Miles: 31

Camp: My CDT mile 2470

Today we had planned to go as many miles as we could. We are nearing East Glacier where we have our last town stop before the end of the trail. It is surreal to even go through the motions, but it is inevitably going to end soon and we are kind of ready for that. Ready in the sense that we haven’t had a lot of rest on this trail and it will feel good to relax, rest our bodies and see our friends/families again. On the other hand, I am not all that excited to go back to a “regular” life. No, this is regular now.

I walked alone all day, even though I said I wouldn’t. Sometimes I just have to keep moving. I think best in motion. The day was beautiful, though I began coming across bits of trash far too regularly; candy wrappers, bags from chips, bandaid and I kid you not, a handle of whiskey. It was strange and I did my best to pick up what I could…leaving the whiskey in the middle of the trail for the guys to find. They are way more into drinking on trail, which doesn’t really appeal to me.

As I was enjoying the day I began to notice some larger than average bear prints. They were certainly the biggest I have seen and definitely grizzly. I put some music on my Bluetooth speaker and walked somewhat carefully ahead when I spotted something gruesome and wickedly unsettling…a dead horse. It was laying contorted in a ditch by the trail, it’s face in a permanent grimace, it’s shoulder skinned completely. My heart immediately leapt into my throat as I instinctively reached for my bear spray.

The bear wasn’t within sight as I hurried on remembering the warning about being caught near a grizzly kill. It is the second place you never want to be aside from between a mom and her cubs. My blood pumped fiercely and I chose the loudest music to play on my speaker; my friends’ band, “My Life In Black And White.” I chose them because I could sing along, because they are loud and because it was somewhat soothing. My bear spray stayed poised in my hand as my eyes darted back and forth across the trail and trees, super alert to any and all movement nearby. A jumping squirrel nearly gave me a heart attack.

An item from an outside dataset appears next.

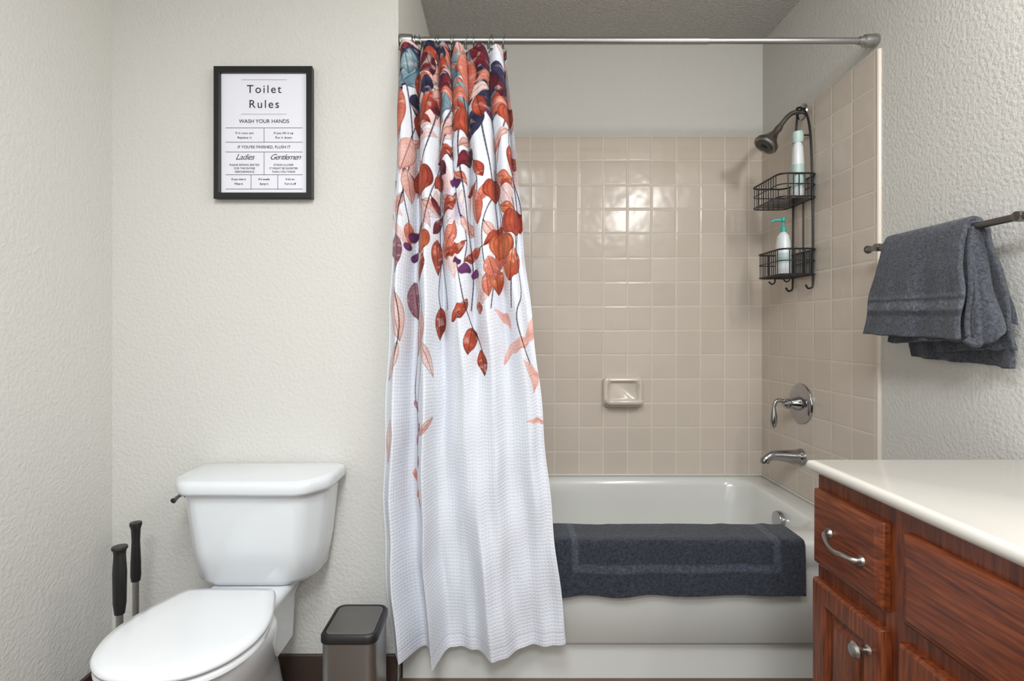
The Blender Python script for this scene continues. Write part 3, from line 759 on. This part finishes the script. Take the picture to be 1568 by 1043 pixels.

I wanted more than anything for one of the guys to appear, to see that Limey (who was ahead of me) was okay. My mouth tasted like fear.

I approached a river crossing and seeing no way to hop across immediately, I charged through the water. On the other side I was able to relax a bit, a river between myself and death. What a thing to have seen, to have experienced. It was really quite disturbing. I found Limey on the other side and was even more relieved…especially to find out that he had come across the bear feeding on the horse! He said it ran away immediately and was big enough to come up to his chest on all fours (he is 6′ tall). He said he wasn’t even scared. I don’t get it.

We hiked the rest of the miles until dark. My toe screamed in pain, with nothing I could do but keep walking. I’m exhausted from the miles and the adrenaline. It was really quite a day. Tomorrow we reach town where I can give my toe a chance to breath, where I can eat and where we can plan the last leg of our journey.

Dinner: mac and cheese with salsa, tuna and green beans.